Copy exactly the block of lines between the one containing "Write the bpy" and the one containing "SR = (ZR - ZK)", inclusive.
------ RECORDED INFORMATION
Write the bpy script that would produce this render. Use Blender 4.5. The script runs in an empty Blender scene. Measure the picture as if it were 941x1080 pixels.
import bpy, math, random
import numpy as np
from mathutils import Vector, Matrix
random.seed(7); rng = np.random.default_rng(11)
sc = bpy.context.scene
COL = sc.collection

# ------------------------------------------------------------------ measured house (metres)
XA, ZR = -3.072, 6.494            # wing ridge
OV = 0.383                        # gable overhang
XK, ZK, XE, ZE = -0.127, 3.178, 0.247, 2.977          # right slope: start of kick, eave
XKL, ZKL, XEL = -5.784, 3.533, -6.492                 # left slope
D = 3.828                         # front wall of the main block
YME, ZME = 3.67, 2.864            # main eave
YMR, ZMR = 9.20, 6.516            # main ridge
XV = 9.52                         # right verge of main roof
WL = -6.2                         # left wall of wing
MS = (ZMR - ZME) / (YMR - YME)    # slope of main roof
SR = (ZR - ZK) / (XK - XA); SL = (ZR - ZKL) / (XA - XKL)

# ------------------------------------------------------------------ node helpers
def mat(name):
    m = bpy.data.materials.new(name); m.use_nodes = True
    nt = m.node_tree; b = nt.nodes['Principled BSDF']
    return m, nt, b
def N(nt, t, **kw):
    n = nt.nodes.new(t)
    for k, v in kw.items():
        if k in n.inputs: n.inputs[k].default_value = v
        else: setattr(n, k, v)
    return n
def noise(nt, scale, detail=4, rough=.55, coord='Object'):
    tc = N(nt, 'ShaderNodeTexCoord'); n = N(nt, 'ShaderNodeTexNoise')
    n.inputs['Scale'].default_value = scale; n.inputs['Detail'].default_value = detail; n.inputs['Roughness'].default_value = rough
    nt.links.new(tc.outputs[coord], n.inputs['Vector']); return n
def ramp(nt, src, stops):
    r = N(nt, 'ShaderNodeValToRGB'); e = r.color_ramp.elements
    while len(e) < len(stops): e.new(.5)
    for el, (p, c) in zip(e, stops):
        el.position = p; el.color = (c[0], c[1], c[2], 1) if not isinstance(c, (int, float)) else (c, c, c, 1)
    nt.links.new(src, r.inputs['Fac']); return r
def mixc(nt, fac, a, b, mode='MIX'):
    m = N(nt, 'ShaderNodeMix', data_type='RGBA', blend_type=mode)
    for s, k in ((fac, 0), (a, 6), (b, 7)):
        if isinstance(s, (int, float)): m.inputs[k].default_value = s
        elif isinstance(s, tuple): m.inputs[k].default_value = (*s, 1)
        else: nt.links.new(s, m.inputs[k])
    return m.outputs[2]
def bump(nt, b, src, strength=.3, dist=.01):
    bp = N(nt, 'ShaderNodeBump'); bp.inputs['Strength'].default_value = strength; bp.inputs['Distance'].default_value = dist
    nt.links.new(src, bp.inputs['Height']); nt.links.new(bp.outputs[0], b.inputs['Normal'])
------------
------ RECORDED INFORMATION
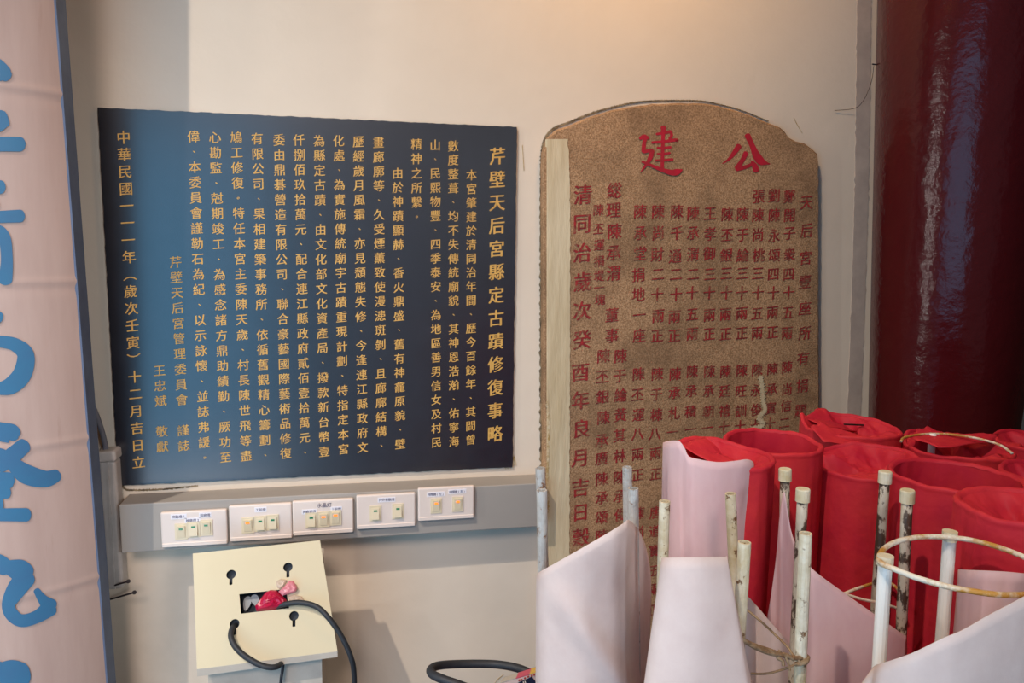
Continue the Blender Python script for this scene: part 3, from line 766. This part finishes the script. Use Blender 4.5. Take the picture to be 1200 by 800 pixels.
------------
------ RECORDED INFORMATION
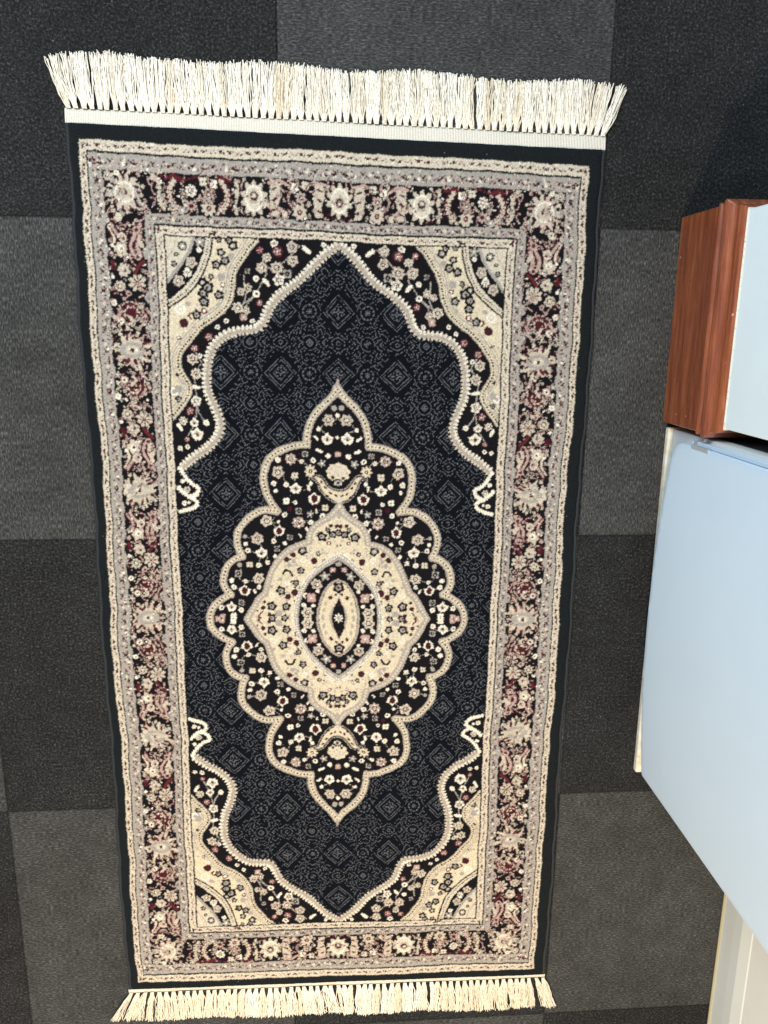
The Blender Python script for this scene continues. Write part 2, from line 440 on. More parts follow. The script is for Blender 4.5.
------------
● **WRITTEN ANSWER**:
Write the bpy script that would produce this render. Use Blender 4.5. The script runs in an empty Blender scene. Measure the picture as if it were 941x1080 pixels.
import bpy, math, random
import numpy as np
from mathutils import Vector, Matrix
random.seed(7); rng = np.random.default_rng(11)
sc = bpy.context.scene
COL = sc.collection

# ------------------------------------------------------------------ measured house (metres)
XA, ZR = -3.072, 6.494            # wing ridge
OV = 0.383                        # gable overhang
XK, ZK, XE, ZE = -0.127, 3.178, 0.247, 2.977          # right slope: start of kick, eave
XKL, ZKL, XEL = -5.784, 3.533, -6.492                 # left slope
D = 3.828                         # front wall of the main block
YME, ZME = 3.67, 2.864            # main eave
YMR, ZMR = 9.20, 6.516            # main ridge
XV = 9.52                         # right verge of main roof
WL = -6.2                         # left wall of wing
MS = (ZMR - ZME) / (YMR - YME)    # slope of main roof
SR = (ZR - ZK) / (XK - XA); SL = (ZR - ZKL) / (XA - XKL)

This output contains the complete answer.